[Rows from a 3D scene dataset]
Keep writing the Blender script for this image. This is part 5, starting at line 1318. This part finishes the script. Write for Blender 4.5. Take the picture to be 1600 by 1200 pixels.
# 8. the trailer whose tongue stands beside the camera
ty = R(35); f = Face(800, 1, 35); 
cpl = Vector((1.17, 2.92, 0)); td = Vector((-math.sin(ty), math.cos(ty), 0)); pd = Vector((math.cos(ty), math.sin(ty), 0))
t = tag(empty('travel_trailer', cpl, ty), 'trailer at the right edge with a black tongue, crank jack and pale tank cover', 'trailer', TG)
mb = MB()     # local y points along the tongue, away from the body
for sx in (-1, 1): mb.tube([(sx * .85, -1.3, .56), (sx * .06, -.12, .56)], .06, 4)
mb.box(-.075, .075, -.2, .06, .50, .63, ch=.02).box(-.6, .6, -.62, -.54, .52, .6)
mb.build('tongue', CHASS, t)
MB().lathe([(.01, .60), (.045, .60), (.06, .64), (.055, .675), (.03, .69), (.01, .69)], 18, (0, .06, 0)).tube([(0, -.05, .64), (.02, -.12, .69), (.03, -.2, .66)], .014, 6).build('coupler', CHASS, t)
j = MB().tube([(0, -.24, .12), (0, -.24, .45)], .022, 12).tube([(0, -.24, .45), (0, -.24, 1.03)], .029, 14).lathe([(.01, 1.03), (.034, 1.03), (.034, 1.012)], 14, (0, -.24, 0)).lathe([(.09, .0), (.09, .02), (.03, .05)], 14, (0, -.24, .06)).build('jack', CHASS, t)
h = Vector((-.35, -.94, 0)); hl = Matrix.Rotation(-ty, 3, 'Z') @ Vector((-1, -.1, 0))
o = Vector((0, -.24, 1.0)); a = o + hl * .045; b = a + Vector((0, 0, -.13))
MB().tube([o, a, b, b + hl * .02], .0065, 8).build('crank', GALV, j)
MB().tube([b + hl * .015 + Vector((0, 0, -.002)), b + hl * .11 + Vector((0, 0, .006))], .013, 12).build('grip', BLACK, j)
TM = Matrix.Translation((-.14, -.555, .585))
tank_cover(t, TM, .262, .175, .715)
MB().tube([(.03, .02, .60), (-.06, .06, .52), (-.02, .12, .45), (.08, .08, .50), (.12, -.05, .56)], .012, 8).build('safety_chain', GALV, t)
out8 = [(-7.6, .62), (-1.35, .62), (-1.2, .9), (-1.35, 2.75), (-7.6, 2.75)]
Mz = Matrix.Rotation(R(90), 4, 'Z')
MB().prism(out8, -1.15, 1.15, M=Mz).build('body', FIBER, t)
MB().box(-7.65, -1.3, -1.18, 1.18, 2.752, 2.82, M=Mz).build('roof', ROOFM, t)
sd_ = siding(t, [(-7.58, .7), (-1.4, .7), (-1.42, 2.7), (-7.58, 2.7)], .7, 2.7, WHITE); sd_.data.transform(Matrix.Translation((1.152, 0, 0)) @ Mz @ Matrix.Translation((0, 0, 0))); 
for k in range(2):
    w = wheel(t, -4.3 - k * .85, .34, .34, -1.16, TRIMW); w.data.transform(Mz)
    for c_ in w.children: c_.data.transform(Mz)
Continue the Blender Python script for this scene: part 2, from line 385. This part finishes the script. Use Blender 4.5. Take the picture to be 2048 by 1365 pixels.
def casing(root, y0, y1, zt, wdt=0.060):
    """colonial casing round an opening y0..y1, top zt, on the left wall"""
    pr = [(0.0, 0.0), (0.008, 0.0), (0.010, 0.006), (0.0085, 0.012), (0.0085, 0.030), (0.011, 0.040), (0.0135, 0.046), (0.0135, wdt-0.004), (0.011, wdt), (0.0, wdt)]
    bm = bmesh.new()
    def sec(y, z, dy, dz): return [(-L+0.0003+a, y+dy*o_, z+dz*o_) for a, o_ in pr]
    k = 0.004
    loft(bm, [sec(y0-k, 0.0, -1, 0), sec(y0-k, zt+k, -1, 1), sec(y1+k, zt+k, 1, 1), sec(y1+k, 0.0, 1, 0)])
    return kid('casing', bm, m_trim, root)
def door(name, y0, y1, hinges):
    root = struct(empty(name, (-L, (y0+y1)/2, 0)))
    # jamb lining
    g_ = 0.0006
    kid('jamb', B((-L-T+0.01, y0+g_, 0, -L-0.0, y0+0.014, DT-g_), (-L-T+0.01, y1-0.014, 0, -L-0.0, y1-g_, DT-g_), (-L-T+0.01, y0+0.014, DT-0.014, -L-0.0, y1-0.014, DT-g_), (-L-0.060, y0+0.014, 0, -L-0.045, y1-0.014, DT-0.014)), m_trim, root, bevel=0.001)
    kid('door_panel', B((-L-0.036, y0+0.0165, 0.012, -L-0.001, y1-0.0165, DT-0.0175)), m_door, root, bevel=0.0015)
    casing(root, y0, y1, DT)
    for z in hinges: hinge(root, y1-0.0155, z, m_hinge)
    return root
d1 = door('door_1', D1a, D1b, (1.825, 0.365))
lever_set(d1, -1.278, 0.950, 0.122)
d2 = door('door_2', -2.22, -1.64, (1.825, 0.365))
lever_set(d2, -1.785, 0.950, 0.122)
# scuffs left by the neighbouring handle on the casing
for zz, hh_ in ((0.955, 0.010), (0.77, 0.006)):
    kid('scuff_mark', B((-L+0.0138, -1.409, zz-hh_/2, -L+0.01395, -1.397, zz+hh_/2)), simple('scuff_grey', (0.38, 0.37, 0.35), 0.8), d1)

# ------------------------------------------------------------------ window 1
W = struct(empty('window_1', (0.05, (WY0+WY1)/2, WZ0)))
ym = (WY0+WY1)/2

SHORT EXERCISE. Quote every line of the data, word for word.

ANSWER FOR THIS EXERCISE.
Keep writing the Blender script for this image. This is part 5, starting at line 1318. This part finishes the script. Write for Blender 4.5. Take the picture to be 1600 by 1200 pixels.
# 8. the trailer whose tongue stands beside the camera
ty = R(35); f = Face(800, 1, 35); 
cpl = Vector((1.17, 2.92, 0)); td = Vector((-math.sin(ty), math.cos(ty), 0)); pd = Vector((math.cos(ty), math.sin(ty), 0))
t = tag(empty('travel_trailer', cpl, ty), 'trailer at the right edge with a black tongue, crank jack and pale tank cover', 'trailer', TG)
mb = MB()     # local y points along the tongue, away from the body
for sx in (-1, 1): mb.tube([(sx * .85, -1.3, .56), (sx * .06, -.12, .56)], .06, 4)
mb.box(-.075, .075, -.2, .06, .50, .63, ch=.02).box(-.6, .6, -.62, -.54, .52, .6)
mb.build('tongue', CHASS, t)
MB().lathe([(.01, .60), (.045, .60), (.06, .64), (.055, .675), (.03, .69), (.01, .69)], 18, (0, .06, 0)).tube([(0, -.05, .64), (.02, -.12, .69), (.03, -.2, .66)], .014, 6).build('coupler', CHASS, t)
j = MB().tube([(0, -.24, .12), (0, -.24, .45)], .022, 12).tube([(0, -.24, .45), (0, -.24, 1.03)], .029, 14).lathe([(.01, 1.03), (.034, 1.03), (.034, 1.012)], 14, (0, -.24, 0)).lathe([(.09, .0), (.09, .02), (.03, .05)], 14, (0, -.24, .06)).build('jack', CHASS, t)
h = Vector((-.35, -.94, 0)); hl = Matrix.Rotation(-ty, 3, 'Z') @ Vector((-1, -.1, 0))
o = Vector((0, -.24, 1.0)); a = o + hl * .045; b = a + Vector((0, 0, -.13))
MB().tube([o, a, b, b + hl * .02], .0065, 8).build('crank', GALV, j)
MB().tube([b + hl * .015 + Vector((0, 0, -.002)), b + hl * .11 + Vector((0, 0, .006))], .013, 12).build('grip', BLACK, j)
TM = Matrix.Translation((-.14, -.555, .585))
tank_cover(t, TM, .262, .175, .715)
MB().tube([(.03, .02, .60), (-.06, .06, .52), (-.02, .12, .45), (.08, .08, .50), (.12, -.05, .56)], .012, 8).build('safety_chain', GALV, t)
out8 = [(-7.6, .62), (-1.35, .62), (-1.2, .9), (-1.35, 2.75), (-7.6, 2.75)]
Mz = Matrix.Rotation(R(90), 4, 'Z')
MB().prism(out8, -1.15, 1.15, M=Mz).build('body', FIBER, t)
MB().box(-7.65, -1.3, -1.18, 1.18, 2.752, 2.82, M=Mz).build('roof', ROOFM, t)
sd_ = siding(t, [(-7.58, .7), (-1.4, .7), (-1.42, 2.7), (-7.58, 2.7)], .7, 2.7, WHITE); sd_.data.transform(Matrix.Translation((1.152, 0, 0)) @ Mz @ Matrix.Translation((0, 0, 0))); 
for k in range(2):
    w = wheel(t, -4.3 - k * .85, .34, .34, -1.16, TRIMW); w.data.transform(Mz)
    for c_ in w.children: c_.data.transform(Mz)
Continue the Blender Python script for this scene: part 2, from line 385. This part finishes the script. Use Blender 4.5. Take the picture to be 2048 by 1365 pixels.
def casing(root, y0, y1, zt, wdt=0.060):
    """colonial casing round an opening y0..y1, top zt, on the left wall"""
    pr = [(0.0, 0.0), (0.008, 0.0), (0.010, 0.006), (0.0085, 0.012), (0.0085, 0.030), (0.011, 0.040), (0.0135, 0.046), (0.0135, wdt-0.004), (0.011, wdt), (0.0, wdt)]
    bm = bmesh.new()
    def sec(y, z, dy, dz): return [(-L+0.0003+a, y+dy*o_, z+dz*o_) for a, o_ in pr]
    k = 0.004
    loft(bm, [sec(y0-k, 0.0, -1, 0), sec(y0-k, zt+k, -1, 1), sec(y1+k, zt+k, 1, 1), sec(y1+k, 0.0, 1, 0)])
    return kid('casing', bm, m_trim, root)
def door(name, y0, y1, hinges):
    root = struct(empty(name, (-L, (y0+y1)/2, 0)))
    # jamb lining
    g_ = 0.0006
    kid('jamb', B((-L-T+0.01, y0+g_, 0, -L-0.0, y0+0.014, DT-g_), (-L-T+0.01, y1-0.014, 0, -L-0.0, y1-g_, DT-g_), (-L-T+0.01, y0+0.014, DT-0.014, -L-0.0, y1-0.014, DT-g_), (-L-0.060, y0+0.014, 0, -L-0.045, y1-0.014, DT-0.014)), m_trim, root, bevel=0.001)
    kid('door_panel', B((-L-0.036, y0+0.0165, 0.012, -L-0.001, y1-0.0165, DT-0.0175)), m_door, root, bevel=0.0015)
    casing(root, y0, y1, DT)
    for z in hinges: hinge(root, y1-0.0155, z, m_hinge)
    return root
d1 = door('door_1', D1a, D1b, (1.825, 0.365))
lever_set(d1, -1.278, 0.950, 0.122)
d2 = door('door_2', -2.22, -1.64, (1.825, 0.365))
lever_set(d2, -1.785, 0.950, 0.122)
# scuffs left by the neighbouring handle on the casing
for zz, hh_ in ((0.955, 0.010), (0.77, 0.006)):
    kid('scuff_mark', B((-L+0.0138, -1.409, zz-hh_/2, -L+0.01395, -1.397, zz+hh_/2)), simple('scuff_grey', (0.38, 0.37, 0.35), 0.8), d1)

# ------------------------------------------------------------------ window 1
W = struct(empty('window_1', (0.05, (WY0+WY1)/2, WZ0)))
ym = (WY0+WY1)/2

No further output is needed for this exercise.